**WORK INSTRUCTIONS:**
Copy every line of the data that contains the string "scene".

:::::

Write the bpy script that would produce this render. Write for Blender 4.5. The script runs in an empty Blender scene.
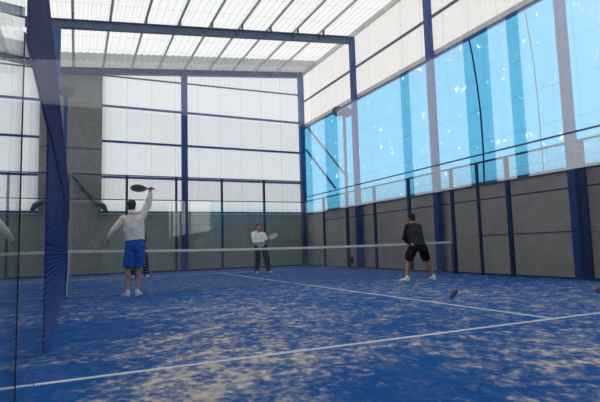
import bpy, bmesh, math, random
from mathutils import Vector, Matrix, noise
random.seed(7)
S = bpy.context.scene
C = S.collection
V = Vector

# ------------------------------------------------------------------ materials
def nodes(name):
    m = bpy.data.materials.new(name); m.use_nodes = True
    nt = m.node_tree; nt.nodes.clear()
    out = nt.nodes.new('ShaderNodeOutputMaterial')
    return m, nt, out
def N(nt, t, **kw):
    n = nt.nodes.new(t)
    for k, v in kw.items():
        if k in n.inputs: n.inputs[k].default_value = v
        else: setattr(n, k, v)
    return n
def L(nt, a, b): nt.links.new(a, b)
def ramp(nt, fac, stops):
    r = nt.nodes.new('ShaderNodeValToRGB')
    e = r.color_ramp.elements
    e[0].position, e[0].color = stops[0][0], (*stops[0][1], 1)
    e[1].position, e[1].color = stops[-1][0], (*stops[-1][1], 1)
    for p, c in stops[1:-1]:
        x = e.new(p); x.color = (*c, 1)
    L(nt, fac, r.inputs[0]); return r
def mathn(nt, op, a, b=None, c=None, clamp=False):
    n = nt.nodes.new('ShaderNodeMath'); n.operation = op; n.use_clamp = clamp
    for i, v in enumerate((a, b, c)):
        if v is None: continue
        if isinstance(v, (int, float)): n.inputs[i].default_value = v
        else: L(nt, v, n.inputs[i])
    return n.outputs[0]
def mixc(nt, fac, a, b):
    n = nt.nodes.new('ShaderNodeMix'); n.data_type = 'RGBA'
    for s, v in ((n.inputs[0], fac), (n.inputs[6], a), (n.inputs[7], b)):
        if isinstance(v, (int, float)): s.default_value = v
        elif isinstance(v, tuple): s.default_value = (*v, 1)
        else: L(nt, v, s)
    return n.outputs[2]
def plain(name, col, rough=.6, metal=0, var=.12, scale=6, spec=.4):
    m, nt, out = nodes(name)
    b = N(nt, 'ShaderNodeBsdfPrincipled', Roughness=rough, Metallic=metal)
    b.inputs['Specular IOR Level'].default_value = spec
    tc = N(nt, 'ShaderNodeTexCoord')
    n = N(nt, 'ShaderNodeTexNoise', Scale=scale, Detail=4)
    L(nt, tc.outputs['Object'], n.inputs['Vector'])
    r = ramp(nt, n.outputs['Fac'], [(.3, tuple(c * (1 - var) for c in col)), (.7, tuple(min(1, c * (1 + var)) for c in col))])
    L(nt, r.outputs[0], b.inputs['Base Color']); L(nt, b.outputs[0], out.inputs[0])
    return m

def sheet_mat(name, tint, axis, width, seamw=.02, streak=.06, gloss=.0, specks=False, opaque=.25, joints=None):
    """translucent plastic sheet: light from outside comes through"""
    m, nt, out = nodes(name)
    g = N(nt, 'ShaderNodeNewGeometry'); sp = N(nt, 'ShaderNodeSeparateXYZ'); L(nt, g.outputs['Position'], sp.inputs[0])
    a = sp.outputs[axis]
    fr = mathn(nt, 'FRACT', mathn(nt, 'DIVIDE', a, width))
    seam = mathn(nt, 'LESS_THAN', fr, seamw / width)
    mp = N(nt, 'ShaderNodeMapping'); L(nt, g.outputs['Position'], mp.inputs[0])
    sc = [.25, .25, .12]; sc['XYZ'.index(axis)] = 5
    mp.inputs['Scale'].default_value = sc
    n = N(nt, 'ShaderNodeTexNoise', Scale=1.0, Detail=3); L(nt, mp.outputs[0], n.inputs['Vector'])
    n2 = N(nt, 'ShaderNodeTexNoise', Scale=.35, Detail=2); L(nt, g.outputs['Position'], n2.inputs['Vector'])
    f = mathn(nt, 'MULTIPLY_ADD', mathn(nt, 'SUBTRACT', n.outputs['Fac'], .5), streak * 5, 1)
    f = mathn(nt, 'MULTIPLY', f, mathn(nt, 'MULTIPLY_ADD', mathn(nt, 'SUBTRACT', n2.outputs['Fac'], .5), streak * 2.5, 1))
    f = mathn(nt, 'MULTIPLY', f, mathn(nt, 'MULTIPLY_ADD', seam, -.22, 1))
    if joints:
        fj = mathn(nt, 'FRACT', mathn(nt, 'DIVIDE', sp.outputs[joints[0]], joints[1]))
        f = mathn(nt, 'MULTIPLY', f, mathn(nt, 'MULTIPLY_ADD', mathn(nt, 'LESS_THAN', fj, joints[2] / joints[1]), -.2, 1))
    vm = N(nt, 'ShaderNodeVectorMath', operation='SCALE'); vm.inputs[0].default_value = tint; L(nt, f, vm.inputs['Scale'])
    col = vm.outputs[0]
    if specks:
        n3 = N(nt, 'ShaderNodeTexNoise', Scale=3.2, Detail=5, Roughness=.7); L(nt, g.outputs['Position'], n3.inputs['Vector'])
        r3 = ramp(nt, n3.outputs['Fac'], [(.63, (0, 0, 0)), (.68, (1, 1, 1))])
        col = mixc(nt, r3.outputs[0], col, (.75, .85, .9))
    t = N(nt, 'ShaderNodeBsdfTranslucent'); d = N(nt, 'ShaderNodeBsdfDiffuse')
    L(nt, col, t.inputs[0]); d.inputs[0].default_value = (tint[0] * .85, tint[1] * .85, tint[2] * .85, 1)
    mx = N(nt, 'ShaderNodeMixShader'); mx.inputs[0].default_value = opaque
    L(nt, t.outputs[0], mx.inputs[1]); L(nt, d.outputs[0], mx.inputs[2]); L(nt, mx.outputs[0], out.inputs[0])
    return m

def glass_mat(name, f0, tint):
    m, nt, out = nodes(name)
    g = N(nt, 'ShaderNodeNewGeometry')
    dp = N(nt, 'ShaderNodeVectorMath', operation='DOT_PRODUCT')
    L(nt, g.outputs['Incoming'], dp.inputs[0]); L(nt, g.outputs['Normal'], dp.inputs[1])
    c = mathn(nt, 'ABSOLUTE', dp.outputs['Value'])
    p5 = mathn(nt, 'POWER', mathn(nt, 'SUBTRACT', 1, c), 5)
    F = mathn(nt, 'MULTIPLY_ADD', p5, 1 - f0, f0, clamp=True)
    tr = N(nt, 'ShaderNodeBsdfTransparent'); tr.inputs[0].default_value = (*tint, 1)
    gl = N(nt, 'ShaderNodeBsdfGlossy', Roughness=0.0); gl.inputs[0].default_value = (1, 1, 1, 1)
    mx = N(nt, 'ShaderNodeMixShader'); L(nt, F, mx.inputs[0]); L(nt, tr.outputs[0], mx.inputs[1]); L(nt, gl.outputs[0], mx.inputs[2])
    L(nt, mx.outputs[0], out.inputs[0]); return m

def concrete_mat(name, col, axis, panel=2.4):
    m, nt, out = nodes(name)
    b = N(nt, 'ShaderNodeBsdfPrincipled', Roughness=.85); b.inputs['Specular IOR Level'].default_value = .15
    g = N(nt, 'ShaderNodeNewGeometry'); sp = N(nt, 'ShaderNodeSeparateXYZ'); L(nt, g.outputs['Position'], sp.inputs[0])
    n = N(nt, 'ShaderNodeTexNoise', Scale=1.2, Detail=6, Roughness=.65); L(nt, g.outputs['Position'], n.inputs['Vector'])
    r = ramp(nt, n.outputs['Fac'], [(.3, tuple(c * .86 for c in col)), (.7, tuple(c * 1.12 for c in col))])
    fr = mathn(nt, 'FRACT', mathn(nt, 'DIVIDE', sp.outputs[axis], panel))
    j = mathn(nt, 'LESS_THAN', fr, .018 / panel)
    c = mixc(nt, mathn(nt, 'MULTIPLY', j, .55), r.outputs[0], tuple(x * .3 for x in col))
    L(nt, c, b.inputs['Base Color']); L(nt, b.outputs[0], out.inputs[0]); return m

def turf_mat():
    m, nt, out = nodes('blue_turf')
    b = N(nt, 'ShaderNodeBsdfPrincipled', Roughness=.8); b.inputs['Specular IOR Level'].default_value = .08
    g = N(nt, 'ShaderNodeNewGeometry'); sp = N(nt, 'ShaderNodeSeparateXYZ'); L(nt, g.outputs['Position'], sp.inputs[0])
    mp = N(nt, 'ShaderNodeMapping'); mp.inputs['Scale'].default_value = (1, .8, 1); mp.inputs['Rotation'].default_value = (0, 0, -.45)
    L(nt, g.outputs['Position'], mp.inputs[0])
    def nz(s, d=4, ro=.55, off=0):
        q = N(nt, 'ShaderNodeTexNoise', Scale=s, Detail=d, Roughness=ro)
        a = N(nt, 'ShaderNodeVectorMath', operation='ADD'); a.inputs[1].default_value = (off, off * .7, 0)
        L(nt, mp.outputs[0], a.inputs[0]); L(nt, a.outputs[0], q.inputs['Vector']); return q.outputs['Fac']
    big = nz(.32, 2, .5, 3.1); mid = nz(4.2, 4, .6, 11); fine = nz(14, 3, .6, 5); grain = nz(120, 2)
    blob = None
    # large sandy and bare areas of the court (x, y, radius, gain)
    for (x, y, r, k) in BLOBS:
        dx = mathn(nt, 'SUBTRACT', sp.outputs['X'], x); dy = mathn(nt, 'SUBTRACT', sp.outputs['Y'], y)
        d2 = mathn(nt, 'ADD', mathn(nt, 'MULTIPLY', dx, dx), mathn(nt, 'MULTIPLY', dy, dy))
        e = mathn(nt, 'MULTIPLY', mathn(nt, 'POWER', 2.718, mathn(nt, 'MULTIPLY', d2, -1 / (r * r))), k)
        blob = e if blob is None else mathn(nt, 'ADD', blob, e)
    s = mathn(nt, 'MULTIPLY', mathn(nt, 'SUBTRACT', big, .5), .45)
    s = mathn(nt, 'ADD', s, blob)
    s = mathn(nt, 'ADD', s, mathn(nt, 'MULTIPLY', mathn(nt, 'SUBTRACT', mid, .5), 1.75))
    s = mathn(nt, 'ADD', s, mathn(nt, 'MULTIPLY', mathn(nt, 'SUBTRACT', fine, .5), 1.4))
    s = mathn(nt, 'ADD', s, .24)
    sr = ramp(nt, s, [(.16, (0, 0, 0)), (.42, (.30, .30, .30)), (.76, (1, 1, 1))])
    blue = ramp(nt, grain, [(.3, TURF[0]), (.7, TURF[1])])
    sandc = ramp(nt, fine, [(.35, TURF[2]), (.65, TURF[3])])
    c = mixc(nt, mathn(nt, 'MULTIPLY', sr.outputs[0], .95), blue.outputs[0], sandc.outputs[0])
    L(nt, c, b.inputs['Base Color'])
    bp = N(nt, 'ShaderNodeBump', Strength=.35, Distance=.01); L(nt, grain, bp.inputs['Height']); L(nt, bp.outputs[0], b.inputs['Normal'])
    L(nt, b.outputs[0], out.inputs[0]); return m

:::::

**WRITTEN ANSWER:**
Write the bpy script that would produce this render. Write for Blender 4.5. The script runs in an empty Blender scene.
S = bpy.context.scene